Another matter brought into focus by Bill No. 143 concerns the operation of Article 102 of the Development Planning Act, which links the supply of water and electricity to planning compliance. The original text required a compliance certificate confirming that development was either in accordance with a permission or had been conceded or approved under successive planning statutes. In practice, this created a formal mechanism to ensure that unlawful buildings could not be regularised indirectly through the automatic provision of utilities. It also entrenched the compliance certificate as the gatekeeper of essential services, with revocation of the certificate entitling the Authority to demand suspension of supply.
Bill 143 does not alter the structure of Article 102 but recalibrates its language. The proposed amendment removes the diffuse references to approvals under past statutes and instead anchors the condition for service provision in two streamlined categories: first, that the development is “legal in accordance with this Act,” and second, that it “has been conceded under any regulation made under this Act.” The distinction is deliberate. A development may be legal in itself because no permit is required under the Act, in which case it is unnecessary to produce evidence of a permission. Equally, where irregularities exist, the path to service connection lies through concessions created under regulations, the very set of concessionary measures introduced alongside the Bill. In this way the law clarifies that legality does not always flow from a permit—it may exist by operation of the statute itself—while still formalising the concession mechanism as the sole route for regularising otherwise non-compliant structures.

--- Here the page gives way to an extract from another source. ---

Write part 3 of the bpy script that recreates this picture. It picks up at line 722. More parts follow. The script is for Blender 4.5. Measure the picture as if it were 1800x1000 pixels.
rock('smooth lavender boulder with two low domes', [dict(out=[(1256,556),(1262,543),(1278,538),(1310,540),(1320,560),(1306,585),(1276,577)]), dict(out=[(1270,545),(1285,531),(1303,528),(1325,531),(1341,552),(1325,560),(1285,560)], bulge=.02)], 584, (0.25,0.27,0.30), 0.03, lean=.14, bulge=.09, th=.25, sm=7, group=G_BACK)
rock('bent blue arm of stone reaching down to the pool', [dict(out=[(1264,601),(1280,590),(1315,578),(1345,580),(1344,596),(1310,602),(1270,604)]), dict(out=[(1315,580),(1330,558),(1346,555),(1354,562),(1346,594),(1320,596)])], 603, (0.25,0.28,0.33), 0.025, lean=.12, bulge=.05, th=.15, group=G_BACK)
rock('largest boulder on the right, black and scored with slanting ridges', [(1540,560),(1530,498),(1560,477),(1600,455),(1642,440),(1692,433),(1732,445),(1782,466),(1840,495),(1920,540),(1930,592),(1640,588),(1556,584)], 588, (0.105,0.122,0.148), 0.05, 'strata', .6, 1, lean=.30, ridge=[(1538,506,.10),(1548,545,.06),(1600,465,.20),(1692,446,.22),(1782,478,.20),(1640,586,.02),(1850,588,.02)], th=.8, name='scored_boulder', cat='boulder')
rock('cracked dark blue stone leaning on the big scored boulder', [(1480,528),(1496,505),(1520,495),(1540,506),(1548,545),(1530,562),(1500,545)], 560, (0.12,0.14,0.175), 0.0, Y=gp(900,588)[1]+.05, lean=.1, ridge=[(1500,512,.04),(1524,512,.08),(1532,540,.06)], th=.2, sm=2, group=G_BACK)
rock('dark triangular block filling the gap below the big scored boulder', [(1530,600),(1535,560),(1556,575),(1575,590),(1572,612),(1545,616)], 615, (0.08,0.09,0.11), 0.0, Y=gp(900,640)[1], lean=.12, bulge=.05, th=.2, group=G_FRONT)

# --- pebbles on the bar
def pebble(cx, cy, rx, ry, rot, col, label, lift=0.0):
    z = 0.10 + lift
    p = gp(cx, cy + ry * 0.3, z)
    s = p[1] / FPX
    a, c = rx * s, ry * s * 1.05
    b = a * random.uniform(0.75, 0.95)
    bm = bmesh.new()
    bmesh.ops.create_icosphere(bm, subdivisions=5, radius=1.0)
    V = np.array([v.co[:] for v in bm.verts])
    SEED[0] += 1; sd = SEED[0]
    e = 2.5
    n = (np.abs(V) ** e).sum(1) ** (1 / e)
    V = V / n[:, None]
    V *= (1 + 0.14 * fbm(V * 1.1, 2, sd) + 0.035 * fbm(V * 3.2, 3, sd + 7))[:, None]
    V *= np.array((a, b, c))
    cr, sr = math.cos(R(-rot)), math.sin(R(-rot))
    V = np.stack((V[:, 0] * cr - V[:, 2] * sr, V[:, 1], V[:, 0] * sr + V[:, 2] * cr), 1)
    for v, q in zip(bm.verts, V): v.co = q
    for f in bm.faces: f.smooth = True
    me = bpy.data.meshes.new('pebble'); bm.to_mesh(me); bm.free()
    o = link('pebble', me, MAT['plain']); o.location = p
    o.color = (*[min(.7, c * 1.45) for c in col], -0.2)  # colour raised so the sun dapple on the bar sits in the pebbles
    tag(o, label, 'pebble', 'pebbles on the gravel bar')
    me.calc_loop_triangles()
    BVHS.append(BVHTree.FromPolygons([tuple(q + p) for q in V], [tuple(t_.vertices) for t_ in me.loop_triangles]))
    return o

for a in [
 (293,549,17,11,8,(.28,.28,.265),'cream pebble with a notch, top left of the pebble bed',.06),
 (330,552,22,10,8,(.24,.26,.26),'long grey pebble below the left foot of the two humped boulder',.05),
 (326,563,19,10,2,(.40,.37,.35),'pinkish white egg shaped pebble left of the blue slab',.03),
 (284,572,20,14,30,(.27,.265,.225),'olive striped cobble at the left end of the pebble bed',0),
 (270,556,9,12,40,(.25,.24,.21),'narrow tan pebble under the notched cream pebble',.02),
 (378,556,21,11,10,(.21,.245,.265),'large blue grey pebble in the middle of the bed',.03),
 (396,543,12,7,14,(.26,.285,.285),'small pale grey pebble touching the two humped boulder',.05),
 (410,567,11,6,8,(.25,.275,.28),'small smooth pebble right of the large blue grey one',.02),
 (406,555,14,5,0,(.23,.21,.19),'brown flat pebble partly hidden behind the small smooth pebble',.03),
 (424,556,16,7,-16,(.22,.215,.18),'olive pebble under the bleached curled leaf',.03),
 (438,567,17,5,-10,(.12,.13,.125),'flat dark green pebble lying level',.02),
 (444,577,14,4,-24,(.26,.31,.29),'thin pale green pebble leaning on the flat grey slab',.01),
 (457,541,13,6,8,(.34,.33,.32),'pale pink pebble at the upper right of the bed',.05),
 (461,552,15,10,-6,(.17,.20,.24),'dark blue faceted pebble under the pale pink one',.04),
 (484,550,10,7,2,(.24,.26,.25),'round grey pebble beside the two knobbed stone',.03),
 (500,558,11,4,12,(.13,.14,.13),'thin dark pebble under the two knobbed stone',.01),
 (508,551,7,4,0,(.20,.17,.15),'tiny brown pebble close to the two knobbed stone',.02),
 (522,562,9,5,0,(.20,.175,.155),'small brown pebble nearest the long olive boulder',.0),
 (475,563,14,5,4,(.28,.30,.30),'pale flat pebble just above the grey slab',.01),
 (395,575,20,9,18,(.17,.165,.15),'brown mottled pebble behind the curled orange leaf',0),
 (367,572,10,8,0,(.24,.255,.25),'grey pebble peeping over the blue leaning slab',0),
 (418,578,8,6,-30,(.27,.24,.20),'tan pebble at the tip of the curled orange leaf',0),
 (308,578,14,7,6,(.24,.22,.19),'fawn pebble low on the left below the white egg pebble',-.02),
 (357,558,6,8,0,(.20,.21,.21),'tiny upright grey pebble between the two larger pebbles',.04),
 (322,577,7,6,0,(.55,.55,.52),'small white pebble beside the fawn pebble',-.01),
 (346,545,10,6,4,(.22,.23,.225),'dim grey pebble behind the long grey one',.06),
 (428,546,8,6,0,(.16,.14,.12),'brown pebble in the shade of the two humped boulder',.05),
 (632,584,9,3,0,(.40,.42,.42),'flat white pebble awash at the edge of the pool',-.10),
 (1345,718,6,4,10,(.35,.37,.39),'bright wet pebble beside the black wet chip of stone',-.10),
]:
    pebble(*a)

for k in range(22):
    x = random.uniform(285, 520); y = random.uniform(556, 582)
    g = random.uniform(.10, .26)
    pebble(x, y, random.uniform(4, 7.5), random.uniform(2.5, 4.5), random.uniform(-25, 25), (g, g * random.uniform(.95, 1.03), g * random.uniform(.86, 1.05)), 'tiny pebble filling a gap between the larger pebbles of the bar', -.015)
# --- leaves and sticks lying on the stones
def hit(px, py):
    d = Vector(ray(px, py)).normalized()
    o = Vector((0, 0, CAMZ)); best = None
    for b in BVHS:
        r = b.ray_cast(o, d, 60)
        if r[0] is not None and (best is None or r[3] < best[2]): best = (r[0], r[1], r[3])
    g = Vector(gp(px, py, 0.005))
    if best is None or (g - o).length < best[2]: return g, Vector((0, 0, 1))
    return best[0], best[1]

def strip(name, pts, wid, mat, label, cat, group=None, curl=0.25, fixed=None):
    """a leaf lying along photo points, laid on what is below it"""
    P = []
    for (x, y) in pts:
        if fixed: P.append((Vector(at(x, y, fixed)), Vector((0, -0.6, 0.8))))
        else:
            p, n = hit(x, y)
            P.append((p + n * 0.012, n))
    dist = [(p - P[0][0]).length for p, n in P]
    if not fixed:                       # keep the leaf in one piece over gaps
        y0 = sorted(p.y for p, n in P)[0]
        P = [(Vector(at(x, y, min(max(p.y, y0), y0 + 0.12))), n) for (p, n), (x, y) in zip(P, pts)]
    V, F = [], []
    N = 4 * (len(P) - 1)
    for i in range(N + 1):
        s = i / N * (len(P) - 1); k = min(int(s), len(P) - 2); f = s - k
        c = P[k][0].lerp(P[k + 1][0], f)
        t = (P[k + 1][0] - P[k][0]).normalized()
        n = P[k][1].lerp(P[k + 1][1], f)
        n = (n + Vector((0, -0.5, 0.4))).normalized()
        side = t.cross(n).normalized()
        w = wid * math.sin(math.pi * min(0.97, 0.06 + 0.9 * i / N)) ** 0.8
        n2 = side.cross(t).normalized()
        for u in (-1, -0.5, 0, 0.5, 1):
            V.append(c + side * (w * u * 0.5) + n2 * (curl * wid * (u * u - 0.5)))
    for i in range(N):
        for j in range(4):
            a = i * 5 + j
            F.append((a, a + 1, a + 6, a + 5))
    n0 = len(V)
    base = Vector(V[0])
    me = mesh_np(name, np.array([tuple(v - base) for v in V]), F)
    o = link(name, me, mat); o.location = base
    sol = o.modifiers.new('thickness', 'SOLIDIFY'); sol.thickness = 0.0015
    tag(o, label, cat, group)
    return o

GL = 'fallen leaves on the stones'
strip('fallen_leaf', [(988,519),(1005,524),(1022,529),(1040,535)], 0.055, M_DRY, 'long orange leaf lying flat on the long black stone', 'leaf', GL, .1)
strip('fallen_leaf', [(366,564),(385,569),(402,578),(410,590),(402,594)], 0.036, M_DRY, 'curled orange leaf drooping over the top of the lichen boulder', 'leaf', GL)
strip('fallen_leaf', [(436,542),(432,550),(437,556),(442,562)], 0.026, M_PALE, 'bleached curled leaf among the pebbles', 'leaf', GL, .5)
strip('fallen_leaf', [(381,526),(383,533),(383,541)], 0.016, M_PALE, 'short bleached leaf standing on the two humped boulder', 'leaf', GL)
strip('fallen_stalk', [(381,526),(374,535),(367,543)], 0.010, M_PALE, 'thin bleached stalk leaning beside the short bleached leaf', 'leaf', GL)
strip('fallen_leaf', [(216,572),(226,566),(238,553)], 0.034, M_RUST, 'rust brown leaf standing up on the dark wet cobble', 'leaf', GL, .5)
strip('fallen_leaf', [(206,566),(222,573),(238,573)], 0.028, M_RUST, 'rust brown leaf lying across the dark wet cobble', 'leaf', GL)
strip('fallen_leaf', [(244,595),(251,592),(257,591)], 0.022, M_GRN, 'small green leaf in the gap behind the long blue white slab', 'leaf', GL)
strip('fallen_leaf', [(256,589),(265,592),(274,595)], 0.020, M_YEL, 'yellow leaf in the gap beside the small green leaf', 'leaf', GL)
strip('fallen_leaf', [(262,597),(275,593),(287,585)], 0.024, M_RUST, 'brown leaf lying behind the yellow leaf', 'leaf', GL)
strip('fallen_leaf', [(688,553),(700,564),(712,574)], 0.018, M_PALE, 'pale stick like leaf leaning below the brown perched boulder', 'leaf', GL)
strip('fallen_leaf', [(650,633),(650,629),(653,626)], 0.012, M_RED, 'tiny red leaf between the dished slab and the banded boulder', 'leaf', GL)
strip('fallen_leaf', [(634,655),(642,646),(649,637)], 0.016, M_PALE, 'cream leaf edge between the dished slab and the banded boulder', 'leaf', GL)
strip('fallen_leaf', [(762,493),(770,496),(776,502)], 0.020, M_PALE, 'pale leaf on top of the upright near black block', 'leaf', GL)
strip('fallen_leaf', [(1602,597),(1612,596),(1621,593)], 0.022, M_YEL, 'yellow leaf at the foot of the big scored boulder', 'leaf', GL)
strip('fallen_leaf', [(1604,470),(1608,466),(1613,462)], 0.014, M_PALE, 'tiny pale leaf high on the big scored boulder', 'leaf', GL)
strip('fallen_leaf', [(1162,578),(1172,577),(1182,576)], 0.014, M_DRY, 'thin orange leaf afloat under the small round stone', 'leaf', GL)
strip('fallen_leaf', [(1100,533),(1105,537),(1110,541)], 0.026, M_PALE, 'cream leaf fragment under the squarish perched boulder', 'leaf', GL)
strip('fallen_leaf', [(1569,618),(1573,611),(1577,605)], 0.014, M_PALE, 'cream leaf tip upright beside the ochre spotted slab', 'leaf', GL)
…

The amendment therefore does two things. It simplifies the drafting, replacing a web of references to repealed laws with a single anchor in the current Act. And it reinforces the policy choice to place concessions firmly within the framework of regulation, ensuring that any derogation from full compliance arises only through a transparent and uniform process. In this respect, Article 102 continues to serve its traditional function as an enforcement tool, but under Bill 143 it does so with cleaner statutory language and a clearer integration of concessions into the legal order.